● PROBLEM TO SOLVE
Output the material below in full, exactly as it is.

● SUPPLIED DATA
::::
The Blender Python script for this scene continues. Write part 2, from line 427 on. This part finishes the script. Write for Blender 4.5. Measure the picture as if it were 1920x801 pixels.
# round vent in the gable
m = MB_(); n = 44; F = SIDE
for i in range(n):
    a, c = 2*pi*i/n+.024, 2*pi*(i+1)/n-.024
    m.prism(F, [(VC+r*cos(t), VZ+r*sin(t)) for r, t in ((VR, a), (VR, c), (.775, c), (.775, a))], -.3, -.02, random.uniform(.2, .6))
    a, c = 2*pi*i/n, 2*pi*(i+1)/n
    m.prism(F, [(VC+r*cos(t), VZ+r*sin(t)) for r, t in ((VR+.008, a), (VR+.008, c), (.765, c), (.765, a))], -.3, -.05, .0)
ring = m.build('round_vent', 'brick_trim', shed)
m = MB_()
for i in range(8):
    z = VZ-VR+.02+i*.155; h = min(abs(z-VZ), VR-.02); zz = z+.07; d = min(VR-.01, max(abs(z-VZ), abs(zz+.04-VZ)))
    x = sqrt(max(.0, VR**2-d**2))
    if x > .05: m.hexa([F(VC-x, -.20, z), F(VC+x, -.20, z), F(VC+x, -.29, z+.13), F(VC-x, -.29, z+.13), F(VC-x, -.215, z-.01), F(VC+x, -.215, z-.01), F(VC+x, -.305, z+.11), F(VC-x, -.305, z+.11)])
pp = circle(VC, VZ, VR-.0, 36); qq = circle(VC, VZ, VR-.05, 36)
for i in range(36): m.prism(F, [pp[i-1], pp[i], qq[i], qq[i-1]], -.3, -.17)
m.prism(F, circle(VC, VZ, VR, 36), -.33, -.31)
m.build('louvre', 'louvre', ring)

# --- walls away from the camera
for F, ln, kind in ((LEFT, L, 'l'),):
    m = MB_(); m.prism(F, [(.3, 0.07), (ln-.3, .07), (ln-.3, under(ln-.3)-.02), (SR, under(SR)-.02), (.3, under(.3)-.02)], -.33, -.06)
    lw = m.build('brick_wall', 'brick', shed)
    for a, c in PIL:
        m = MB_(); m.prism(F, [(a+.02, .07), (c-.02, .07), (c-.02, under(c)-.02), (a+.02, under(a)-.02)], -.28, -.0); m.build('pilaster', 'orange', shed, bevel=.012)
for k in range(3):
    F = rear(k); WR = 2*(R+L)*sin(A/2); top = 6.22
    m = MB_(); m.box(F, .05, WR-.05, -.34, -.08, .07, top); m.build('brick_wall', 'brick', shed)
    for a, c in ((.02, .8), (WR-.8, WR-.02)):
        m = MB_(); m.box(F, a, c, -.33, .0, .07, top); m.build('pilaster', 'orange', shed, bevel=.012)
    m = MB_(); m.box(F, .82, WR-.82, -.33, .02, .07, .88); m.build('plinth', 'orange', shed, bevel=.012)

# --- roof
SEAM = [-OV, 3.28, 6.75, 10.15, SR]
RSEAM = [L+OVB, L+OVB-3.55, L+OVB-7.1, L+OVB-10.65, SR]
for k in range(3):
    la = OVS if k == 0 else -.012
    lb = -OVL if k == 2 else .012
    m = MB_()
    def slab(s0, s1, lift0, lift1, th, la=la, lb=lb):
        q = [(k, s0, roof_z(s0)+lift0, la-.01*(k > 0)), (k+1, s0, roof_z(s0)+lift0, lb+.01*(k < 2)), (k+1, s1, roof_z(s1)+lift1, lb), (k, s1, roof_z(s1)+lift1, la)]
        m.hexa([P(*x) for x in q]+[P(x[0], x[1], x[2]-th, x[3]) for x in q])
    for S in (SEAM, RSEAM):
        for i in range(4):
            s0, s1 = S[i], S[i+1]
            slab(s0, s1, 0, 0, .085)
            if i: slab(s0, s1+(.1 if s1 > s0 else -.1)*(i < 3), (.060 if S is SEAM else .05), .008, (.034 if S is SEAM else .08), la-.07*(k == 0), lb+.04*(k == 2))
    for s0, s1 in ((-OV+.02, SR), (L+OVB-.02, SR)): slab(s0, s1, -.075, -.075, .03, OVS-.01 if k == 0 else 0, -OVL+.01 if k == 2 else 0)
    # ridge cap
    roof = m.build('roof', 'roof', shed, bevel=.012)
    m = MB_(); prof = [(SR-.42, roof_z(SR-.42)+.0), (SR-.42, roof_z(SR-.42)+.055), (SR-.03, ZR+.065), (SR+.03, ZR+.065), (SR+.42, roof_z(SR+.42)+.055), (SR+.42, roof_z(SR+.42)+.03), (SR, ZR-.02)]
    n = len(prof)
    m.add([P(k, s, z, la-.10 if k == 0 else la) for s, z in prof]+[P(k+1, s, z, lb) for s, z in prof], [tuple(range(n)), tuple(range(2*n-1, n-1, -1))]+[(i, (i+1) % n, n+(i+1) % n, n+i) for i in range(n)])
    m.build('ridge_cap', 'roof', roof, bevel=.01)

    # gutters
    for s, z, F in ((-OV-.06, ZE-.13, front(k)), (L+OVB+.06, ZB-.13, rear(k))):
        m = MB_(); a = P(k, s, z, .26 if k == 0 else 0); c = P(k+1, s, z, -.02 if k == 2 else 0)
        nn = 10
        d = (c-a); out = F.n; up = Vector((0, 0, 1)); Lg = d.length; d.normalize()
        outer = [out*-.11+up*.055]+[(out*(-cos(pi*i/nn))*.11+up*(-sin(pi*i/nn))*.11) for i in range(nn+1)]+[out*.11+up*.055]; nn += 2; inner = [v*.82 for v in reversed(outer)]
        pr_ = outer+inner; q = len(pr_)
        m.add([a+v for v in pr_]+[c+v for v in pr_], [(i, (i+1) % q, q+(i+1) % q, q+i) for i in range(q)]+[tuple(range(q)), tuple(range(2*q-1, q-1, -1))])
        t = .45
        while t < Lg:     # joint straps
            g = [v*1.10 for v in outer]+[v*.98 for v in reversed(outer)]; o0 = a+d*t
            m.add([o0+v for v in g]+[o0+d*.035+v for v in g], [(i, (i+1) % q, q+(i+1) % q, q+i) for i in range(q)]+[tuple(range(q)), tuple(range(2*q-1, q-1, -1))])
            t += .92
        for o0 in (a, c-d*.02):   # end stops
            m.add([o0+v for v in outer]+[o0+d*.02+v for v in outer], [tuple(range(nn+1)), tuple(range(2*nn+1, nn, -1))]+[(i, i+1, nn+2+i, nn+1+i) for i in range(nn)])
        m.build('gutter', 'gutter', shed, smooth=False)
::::
● THE COMPLETED TASK
The Blender Python script for this scene continues. Write part 2, from line 427 on. This part finishes the script. Write for Blender 4.5. Measure the picture as if it were 1920x801 pixels.
# round vent in the gable
m = MB_(); n = 44; F = SIDE
for i in range(n):
    a, c = 2*pi*i/n+.024, 2*pi*(i+1)/n-.024
    m.prism(F, [(VC+r*cos(t), VZ+r*sin(t)) for r, t in ((VR, a), (VR, c), (.775, c), (.775, a))], -.3, -.02, random.uniform(.2, .6))
    a, c = 2*pi*i/n, 2*pi*(i+1)/n
    m.prism(F, [(VC+r*cos(t), VZ+r*sin(t)) for r, t in ((VR+.008, a), (VR+.008, c), (.765, c), (.765, a))], -.3, -.05, .0)
ring = m.build('round_vent', 'brick_trim', shed)
m = MB_()
for i in range(8):
    z = VZ-VR+.02+i*.155; h = min(abs(z-VZ), VR-.02); zz = z+.07; d = min(VR-.01, max(abs(z-VZ), abs(zz+.04-VZ)))
    x = sqrt(max(.0, VR**2-d**2))
    if x > .05: m.hexa([F(VC-x, -.20, z), F(VC+x, -.20, z), F(VC+x, -.29, z+.13), F(VC-x, -.29, z+.13), F(VC-x, -.215, z-.01), F(VC+x, -.215, z-.01), F(VC+x, -.305, z+.11), F(VC-x, -.305, z+.11)])
pp = circle(VC, VZ, VR-.0, 36); qq = circle(VC, VZ, VR-.05, 36)
for i in range(36): m.prism(F, [pp[i-1], pp[i], qq[i], qq[i-1]], -.3, -.17)
m.prism(F, circle(VC, VZ, VR, 36), -.33, -.31)
m.build('louvre', 'louvre', ring)

# --- walls away from the camera
for F, ln, kind in ((LEFT, L, 'l'),):
    m = MB_(); m.prism(F, [(.3, 0.07), (ln-.3, .07), (ln-.3, under(ln-.3)-.02), (SR, under(SR)-.02), (.3, under(.3)-.02)], -.33, -.06)
    lw = m.build('brick_wall', 'brick', shed)
    for a, c in PIL:
        m = MB_(); m.prism(F, [(a+.02, .07), (c-.02, .07), (c-.02, under(c)-.02), (a+.02, under(a)-.02)], -.28, -.0); m.build('pilaster', 'orange', shed, bevel=.012)
for k in range(3):
    F = rear(k); WR = 2*(R+L)*sin(A/2); top = 6.22
    m = MB_(); m.box(F, .05, WR-.05, -.34, -.08, .07, top); m.build('brick_wall', 'brick', shed)
    for a, c in ((.02, .8), (WR-.8, WR-.02)):
        m = MB_(); m.box(F, a, c, -.33, .0, .07, top); m.build('pilaster', 'orange', shed, bevel=.012)
    m = MB_(); m.box(F, .82, WR-.82, -.33, .02, .07, .88); m.build('plinth', 'orange', shed, bevel=.012)

# --- roof
SEAM = [-OV, 3.28, 6.75, 10.15, SR]
RSEAM = [L+OVB, L+OVB-3.55, L+OVB-7.1, L+OVB-10.65, SR]
for k in range(3):
    la = OVS if k == 0 else -.012
    lb = -OVL if k == 2 else .012
    m = MB_()
    def slab(s0, s1, lift0, lift1, th, la=la, lb=lb):
        q = [(k, s0, roof_z(s0)+lift0, la-.01*(k > 0)), (k+1, s0, roof_z(s0)+lift0, lb+.01*(k < 2)), (k+1, s1, roof_z(s1)+lift1, lb), (k, s1, roof_z(s1)+lift1, la)]
        m.hexa([P(*x) for x in q]+[P(x[0], x[1], x[2]-th, x[3]) for x in q])
    for S in (SEAM, RSEAM):
        for i in range(4):
            s0, s1 = S[i], S[i+1]
            slab(s0, s1, 0, 0, .085)
            if i: slab(s0, s1+(.1 if s1 > s0 else -.1)*(i < 3), (.060 if S is SEAM else .05), .008, (.034 if S is SEAM else .08), la-.07*(k == 0), lb+.04*(k == 2))
    for s0, s1 in ((-OV+.02, SR), (L+OVB-.02, SR)): slab(s0, s1, -.075, -.075, .03, OVS-.01 if k == 0 else 0, -OVL+.01 if k == 2 else 0)
    # ridge cap
    roof = m.build('roof', 'roof', shed, bevel=.012)
    m = MB_(); prof = [(SR-.42, roof_z(SR-.42)+.0), (SR-.42, roof_z(SR-.42)+.055), (SR-.03, ZR+.065), (SR+.03, ZR+.065), (SR+.42, roof_z(SR+.42)+.055), (SR+.42, roof_z(SR+.42)+.03), (SR, ZR-.02)]
    n = len(prof)
    m.add([P(k, s, z, la-.10 if k == 0 else la) for s, z in prof]+[P(k+1, s, z, lb) for s, z in prof], [tuple(range(n)), tuple(range(2*n-1, n-1, -1))]+[(i, (i+1) % n, n+(i+1) % n, n+i) for i in range(n)])
    m.build('ridge_cap', 'roof', roof, bevel=.01)

    # gutters
    for s, z, F in ((-OV-.06, ZE-.13, front(k)), (L+OVB+.06, ZB-.13, rear(k))):
        m = MB_(); a = P(k, s, z, .26 if k == 0 else 0); c = P(k+1, s, z, -.02 if k == 2 else 0)
        nn = 10
        d = (c-a); out = F.n; up = Vector((0, 0, 1)); Lg = d.length; d.normalize()
        outer = [out*-.11+up*.055]+[(out*(-cos(pi*i/nn))*.11+up*(-sin(pi*i/nn))*.11) for i in range(nn+1)]+[out*.11+up*.055]; nn += 2; inner = [v*.82 for v in reversed(outer)]
        pr_ = outer+inner; q = len(pr_)
        m.add([a+v for v in pr_]+[c+v for v in pr_], [(i, (i+1) % q, q+(i+1) % q, q+i) for i in range(q)]+[tuple(range(q)), tuple(range(2*q-1, q-1, -1))])
        t = .45
        while t < Lg:     # joint straps
            g = [v*1.10 for v in outer]+[v*.98 for v in reversed(outer)]; o0 = a+d*t
            m.add([o0+v for v in g]+[o0+d*.035+v for v in g], [(i, (i+1) % q, q+(i+1) % q, q+i) for i in range(q)]+[tuple(range(q)), tuple(range(2*q-1, q-1, -1))])
            t += .92
        for o0 in (a, c-d*.02):   # end stops
            m.add([o0+v for v in outer]+[o0+d*.02+v for v in outer], [tuple(range(nn+1)), tuple(range(2*nn+1, nn, -1))]+[(i, i+1, nn+2+i, nn+1+i) for i in range(nn)])
        m.build('gutter', 'gutter', shed, smooth=False)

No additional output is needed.